Black Diamond Kits

Black Diamond Kits
Sage's Kits, Nine Weeks Old

Thursday, May 29, 2014

The Kits Are Here!

Snowball’s kits started arriving on Sunday, May 25, at dinnertime.  Unfortunately, we had the missionaries over, and we couldn’t run in and out to check the kits without being rude to the elders.  Snowball produced a total of nine kits, and three died.  We gave one of the kits to Tootsie to foster, so Snowball is now nursing five kits.  At four days old, the kits are now little rolly pollies.  Snowball is doing fine.  We have learned a lot. 

Snowball, as you may recall, is a ruby-eyed white (REW).  We bred her with Cookie, who is a broken chocolate.  We believe her kits to be the following colors:  three self chocolates, one self lilac, one broken chocolate, and one broken lilac or blue.

Friday, May 23, 2014

Why we chose to raise angora rabbits

By Charlotte

People ask why we raise angora rabbits.  Like, we’re nuts.  So this is how it all began (part 1).
I wanted another animal.  I have an extreme love for animals and love to care for them.  I have chickens, but it is kind of hard to cuddle them.  The dogs belong to Luke and Becky.  The cats belong to Lydia.  And the hamster, well, he’s in the ground in a shoe box on our hill under a pile of rocks so the coyotes won’t eat him.  So I really needed another animal.

Mom said all new pets/animals must be of practical value.  Dogs provide protection from scary people with pointy teeth.  Sure, they’re good friends, but they smell and have no business cuddling with me.  Cats catch mice and snakes (yes, ours caught at least two last year).  Chickens provide eggs, which I love, and manure.  No comment on the manure.  We tried meat chickens once, so I knew how that went.  Meat rabbits were out of the question. 

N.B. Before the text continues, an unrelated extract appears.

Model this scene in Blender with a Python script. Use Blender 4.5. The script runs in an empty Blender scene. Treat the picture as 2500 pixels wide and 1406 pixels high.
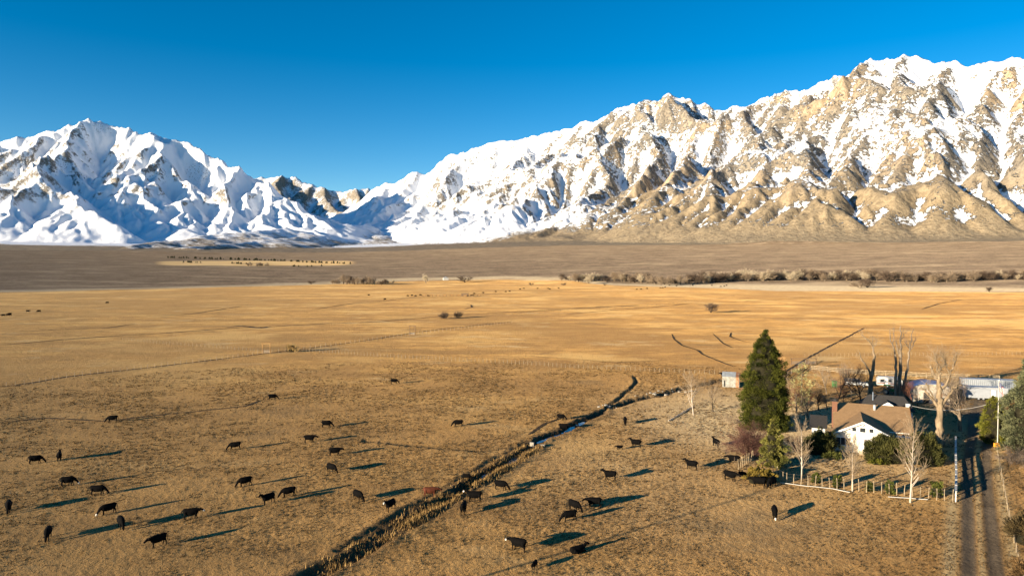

So I chose wool rabbits.  Double the cuteness and cuddliness factor of meat rabbits.  The process of how we settled on French angora is a whole other blog post.

Wednesday, May 21, 2014

West Coast Classic

Indiana--"Indy"--proud recipient of his first leg
(Note:  This should have been posted two weeks ago, right after the show.  Unfortunately, while my sister brought home a new blue pearl doe, I very foolishly brought home a flu bug that knocked me out for two weeks.)
The West Coast Classic held at the Grand Sierra Resort in Reno May 2-4, 2014, is the 2nd largest rabbit show in the country.  Next year’s show will be in Las Vegas.

All of the angora breeders usually stay together and close to the doors so that they can use their blowers on the bunnies.  And it helps keep the rabbits cooler.  It was quieter where we sat, which I liked.

We were the only French angora breeders in the youth contests.  Pretty amazing considering that this is one of the largest rabbit shows.  Because there was only one all-breed show on Saturday, we also entered the open specialty shows for angoras. 

The first angora specialty show was held Friday night.  Cookies and Cream was placed the highest of our rabbits in that show.  Indy was stressed and had a dirty bottom.  Judges don’t look favorably on such a sight.  And the judge for that show very condescendingly said he was giving a gift in not DQing Becky’s newly acquired blue pearl doe for being a “sable point” which he asserted was an unshowable color.  Which is apparently the case with satin angoras, but not with French angoras, as the rest of the show judges and French angora exhibitors confirmed. 

The second and third angora specialty shows on Saturday went much better, if your name is Indy, as both judges favored him over Cookie.  And the youth all-breed show was the best, because Indy won that as well, and got his first leg.

Pregnant Does Can Have Cravings, Too

Lydia writes....

My one and only, very dearest, rabbit, Snowball, was bred with Cookie, my sister Becky's broken chocolate.  For the first few days, everything was fine.  At the West Coast Classic, everything was fine.  Then Charlotte and I got the flu, so the rest of the family was caring for our rabbits.  Snowball suddenly stopped eating her pellets, but she continued to eat her hay and coconut oil oats.  I asked everybody if they had fed her the wrong food.  They replied that they hadn't fed her any pellets at all, since her feeder was still full.  The next morning I asked my mom whether Snowball had eaten.

Again, the answer was no.  So I asked Jared to research the problem.  He found that when rabbits get pregnant, they can start getting picky.  So we fed her some strawberry leaves and bananas.  She did not want any strawberries.  A few days later, she began eating her pellets again.  And sometimes I even find that her bowl is empty by dinnertime.

Tootsie, my sister Charlotte's self chocolate doe who was bred at the same time, did not have the same cravings.  She just ate like normal.  So you never know what will happen.  

By the way, the does are due to kindle in three days.